Well, the third book certainly took some twists I didn’t forsee. We open with a very broken Lancelot alone in the woods, reeling from the loss of Tancred and his betrayal by Arthur. His very psyche apparently has fractured. In his loneliness, someone appears. At first, we have no idea who it is, but soon it is revealed to be Tancred. Over several months, he nurses Lancelot back to health, in order to return him to Arthur, who is just as broken. Tancred loves Lancelot fiercely, but he’s a king’s man as well and will do his duty.
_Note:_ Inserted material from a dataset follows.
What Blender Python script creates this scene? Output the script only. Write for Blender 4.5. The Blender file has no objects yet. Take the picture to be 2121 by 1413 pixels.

The reunion with Arthur is not happy. Lancelot’s pain makes him fear Arthur and retreat back into his insanity. This hurts Arthur, and the King lashes out like a petulant child. Just when we fear the split is permanent, the two are forced to make a journey together. In order to stop Aeddan, Lancelot’s father and king of the Fey, they need the help of the Titans and must venture into the underworld to obtain it. Try as he might, Lancelot cannot truly resist Arthur, for they are two halves of a whole. This hurts Tancred, who I’d grown to like, but Tancred has secrets of his own. After obtaining help from the Titans and coming to some very hard truths, Lancelot loses Tancred, which by the way hurt my feelings as I was growing accustomed to the idea of them being together. But apparently Tancred’s full Fey heritage means he needs a full Fey to be happy. Frankly, I want to punch him in the face for this but whatever. He did his job, apparently. Now Lancelot and Arthur have become one and it’s time to take down the king of the Fey, with the help of little Titan Rhea.
I happen to like Rhea. She seems very near to what the Titan Queen of legend should be, despite being trapped in a child’s body. She’s smart and funny and I rather hope she doesn’t turn all evil or something later because she’s entertaining. But i know this happily ever after won’t last, so it’s on to the next book.